Peyton Meader is third from the left on the 2023 MIT First Nations launch team, MIT Doya. submitted photo

CAMBRIDGE, MA — Peyton Meader, part of the MIT Doya team, was recently quoted in MITNews, a publication by the Massachusetts Institute of Technology. Peyton was a Gould Academy student in Bethel and is a second-year chemical engineering major at MIT. Excerpts from the story are below.

Earlier this year, MIT’s First Nations Launch team participated in the 2023 First Nations Launch, an international NASA-Artemis Student Challenge hosted by the Wisconsin Space Grant Consortium that focuses on Indigenous representation and science in aerospace engineering through rocketry. It was the first time MIT has ever competed in this challenge, now in its 15th year.

Over two semesters, an all-Indigenous team of students including both undergraduates and grad students came together to design, build, test, document, present, and launch a roughly 8-foot rocket made from scratch entirely at MIT. The 2023 challenge in particular required the team to develop carbon fiber and fiberglass composite layup techniques in order to create an airframe that was as light as possible while maintaining structural integrity.

“I didn’t really think I’d be joining a rocket team, and then I’d heard there was an all-Indigenous build team starting. I thought, yeah, this could be a good way to connect to the community here,” says Peyton Meader, a Passamaquoddy Tribe member who joined the team as a first-year and serves as the safety/avionics lead.

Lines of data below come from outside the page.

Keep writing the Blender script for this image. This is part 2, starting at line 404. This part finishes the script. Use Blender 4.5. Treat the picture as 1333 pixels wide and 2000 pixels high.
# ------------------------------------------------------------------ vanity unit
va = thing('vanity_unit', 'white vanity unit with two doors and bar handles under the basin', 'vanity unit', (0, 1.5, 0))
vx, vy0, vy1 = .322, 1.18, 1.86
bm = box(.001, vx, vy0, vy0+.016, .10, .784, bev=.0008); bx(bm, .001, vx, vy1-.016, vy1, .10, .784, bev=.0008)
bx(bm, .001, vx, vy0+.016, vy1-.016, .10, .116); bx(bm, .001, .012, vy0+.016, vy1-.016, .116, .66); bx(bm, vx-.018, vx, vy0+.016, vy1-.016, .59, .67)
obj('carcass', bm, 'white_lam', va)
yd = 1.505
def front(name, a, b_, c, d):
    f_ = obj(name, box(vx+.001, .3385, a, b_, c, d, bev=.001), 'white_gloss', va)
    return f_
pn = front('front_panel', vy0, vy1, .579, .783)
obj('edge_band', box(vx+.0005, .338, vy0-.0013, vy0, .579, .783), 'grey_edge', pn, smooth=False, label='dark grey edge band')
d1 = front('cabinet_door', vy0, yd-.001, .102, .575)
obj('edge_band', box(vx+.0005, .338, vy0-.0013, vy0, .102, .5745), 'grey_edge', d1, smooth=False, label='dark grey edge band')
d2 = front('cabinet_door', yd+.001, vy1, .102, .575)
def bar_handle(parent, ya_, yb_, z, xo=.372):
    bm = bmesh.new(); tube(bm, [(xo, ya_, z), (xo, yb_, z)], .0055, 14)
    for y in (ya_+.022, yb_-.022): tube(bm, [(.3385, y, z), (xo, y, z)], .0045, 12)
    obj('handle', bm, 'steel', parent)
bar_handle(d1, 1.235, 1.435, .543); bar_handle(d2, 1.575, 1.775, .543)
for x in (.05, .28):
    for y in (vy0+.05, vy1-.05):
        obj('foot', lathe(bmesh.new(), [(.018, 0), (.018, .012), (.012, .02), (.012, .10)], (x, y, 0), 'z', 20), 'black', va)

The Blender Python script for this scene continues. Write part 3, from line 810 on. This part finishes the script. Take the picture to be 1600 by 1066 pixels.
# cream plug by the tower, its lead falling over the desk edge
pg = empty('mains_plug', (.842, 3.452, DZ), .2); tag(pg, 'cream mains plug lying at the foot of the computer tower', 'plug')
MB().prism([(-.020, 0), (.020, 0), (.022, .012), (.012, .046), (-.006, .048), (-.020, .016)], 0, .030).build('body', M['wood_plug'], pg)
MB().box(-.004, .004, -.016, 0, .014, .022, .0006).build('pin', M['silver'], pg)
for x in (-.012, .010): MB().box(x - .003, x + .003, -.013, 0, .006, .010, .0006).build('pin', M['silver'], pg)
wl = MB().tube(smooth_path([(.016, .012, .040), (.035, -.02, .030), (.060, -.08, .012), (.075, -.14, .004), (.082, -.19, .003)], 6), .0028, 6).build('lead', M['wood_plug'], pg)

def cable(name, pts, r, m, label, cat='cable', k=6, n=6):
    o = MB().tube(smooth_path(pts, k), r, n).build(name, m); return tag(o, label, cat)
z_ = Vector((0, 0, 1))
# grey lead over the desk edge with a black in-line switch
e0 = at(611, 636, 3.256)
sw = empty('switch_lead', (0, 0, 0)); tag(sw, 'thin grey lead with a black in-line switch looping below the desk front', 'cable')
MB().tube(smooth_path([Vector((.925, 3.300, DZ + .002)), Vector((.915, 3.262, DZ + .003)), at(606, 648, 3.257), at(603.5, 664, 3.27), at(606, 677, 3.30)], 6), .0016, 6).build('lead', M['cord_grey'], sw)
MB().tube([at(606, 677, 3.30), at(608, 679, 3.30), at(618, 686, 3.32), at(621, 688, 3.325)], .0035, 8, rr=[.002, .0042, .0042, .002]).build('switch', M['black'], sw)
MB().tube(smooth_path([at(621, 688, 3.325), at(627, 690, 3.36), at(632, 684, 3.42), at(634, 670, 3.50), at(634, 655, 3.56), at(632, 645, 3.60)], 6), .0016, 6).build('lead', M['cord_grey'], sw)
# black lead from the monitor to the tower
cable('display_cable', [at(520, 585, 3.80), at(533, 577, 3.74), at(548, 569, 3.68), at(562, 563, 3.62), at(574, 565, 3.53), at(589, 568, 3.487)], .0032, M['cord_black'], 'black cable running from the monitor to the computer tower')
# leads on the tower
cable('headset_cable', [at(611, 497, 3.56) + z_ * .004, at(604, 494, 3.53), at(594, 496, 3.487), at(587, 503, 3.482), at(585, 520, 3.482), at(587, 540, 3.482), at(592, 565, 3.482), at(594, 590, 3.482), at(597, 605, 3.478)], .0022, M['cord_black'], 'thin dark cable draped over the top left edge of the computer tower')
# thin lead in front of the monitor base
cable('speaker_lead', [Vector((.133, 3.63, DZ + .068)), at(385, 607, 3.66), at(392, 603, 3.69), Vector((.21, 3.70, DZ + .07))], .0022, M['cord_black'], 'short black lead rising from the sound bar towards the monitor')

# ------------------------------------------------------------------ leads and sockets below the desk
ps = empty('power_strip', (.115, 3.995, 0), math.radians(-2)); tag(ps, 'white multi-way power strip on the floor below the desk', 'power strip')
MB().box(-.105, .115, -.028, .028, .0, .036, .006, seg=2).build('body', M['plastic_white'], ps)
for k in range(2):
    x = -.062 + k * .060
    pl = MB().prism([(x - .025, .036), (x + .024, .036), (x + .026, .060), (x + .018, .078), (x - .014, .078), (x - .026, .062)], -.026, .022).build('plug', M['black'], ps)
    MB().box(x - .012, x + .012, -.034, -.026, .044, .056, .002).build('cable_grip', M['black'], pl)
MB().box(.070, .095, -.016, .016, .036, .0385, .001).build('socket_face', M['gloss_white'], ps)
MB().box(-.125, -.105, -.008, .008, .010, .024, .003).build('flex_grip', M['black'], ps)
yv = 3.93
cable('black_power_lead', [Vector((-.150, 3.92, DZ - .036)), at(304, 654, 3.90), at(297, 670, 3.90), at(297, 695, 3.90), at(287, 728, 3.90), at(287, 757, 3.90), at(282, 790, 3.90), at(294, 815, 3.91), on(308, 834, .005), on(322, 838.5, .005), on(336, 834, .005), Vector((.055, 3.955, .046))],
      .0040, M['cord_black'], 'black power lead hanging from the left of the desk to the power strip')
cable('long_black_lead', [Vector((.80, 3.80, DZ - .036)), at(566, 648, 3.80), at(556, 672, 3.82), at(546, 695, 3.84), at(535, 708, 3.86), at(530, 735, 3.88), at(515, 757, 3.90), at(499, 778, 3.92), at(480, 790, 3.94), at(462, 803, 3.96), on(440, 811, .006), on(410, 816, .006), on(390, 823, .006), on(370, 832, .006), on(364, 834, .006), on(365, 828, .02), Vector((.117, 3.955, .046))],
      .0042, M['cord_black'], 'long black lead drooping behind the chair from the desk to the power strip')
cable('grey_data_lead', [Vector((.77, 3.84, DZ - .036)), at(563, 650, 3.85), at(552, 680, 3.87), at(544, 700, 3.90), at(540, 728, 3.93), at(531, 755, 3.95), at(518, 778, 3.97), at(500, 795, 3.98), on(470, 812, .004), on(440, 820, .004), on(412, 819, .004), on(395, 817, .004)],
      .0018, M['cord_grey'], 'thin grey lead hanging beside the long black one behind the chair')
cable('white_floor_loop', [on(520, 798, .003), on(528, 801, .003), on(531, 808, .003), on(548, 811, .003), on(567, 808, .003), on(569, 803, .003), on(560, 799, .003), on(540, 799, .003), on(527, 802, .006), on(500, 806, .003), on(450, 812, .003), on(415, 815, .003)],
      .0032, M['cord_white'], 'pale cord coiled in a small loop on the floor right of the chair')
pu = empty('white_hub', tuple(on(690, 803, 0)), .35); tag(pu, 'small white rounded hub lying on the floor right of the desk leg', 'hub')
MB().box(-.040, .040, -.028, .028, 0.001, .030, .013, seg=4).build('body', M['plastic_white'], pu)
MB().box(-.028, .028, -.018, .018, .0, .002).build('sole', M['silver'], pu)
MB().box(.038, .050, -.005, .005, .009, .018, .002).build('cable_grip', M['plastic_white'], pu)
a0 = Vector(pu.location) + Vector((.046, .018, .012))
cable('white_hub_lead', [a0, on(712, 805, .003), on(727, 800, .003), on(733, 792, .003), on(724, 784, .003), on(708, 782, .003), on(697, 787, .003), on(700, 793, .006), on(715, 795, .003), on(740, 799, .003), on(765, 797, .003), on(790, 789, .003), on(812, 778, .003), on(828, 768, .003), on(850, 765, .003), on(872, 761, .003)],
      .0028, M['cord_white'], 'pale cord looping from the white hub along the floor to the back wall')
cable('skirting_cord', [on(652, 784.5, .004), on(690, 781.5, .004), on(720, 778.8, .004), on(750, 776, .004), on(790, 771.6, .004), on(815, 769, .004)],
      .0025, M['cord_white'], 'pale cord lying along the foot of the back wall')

The team chose the name Doya (ᏙᏯ), meaning “beaver” in the Cherokee language; the name was suggested by team member Hailey Polson, who is a Cherokee citizen. At the First Nations Launch contest last spring, MIT Doya successfully blasted their rocket to a height of 1,290 meters, ultimately receiving the second-place grand prize award. The team was also named rookie team of the year.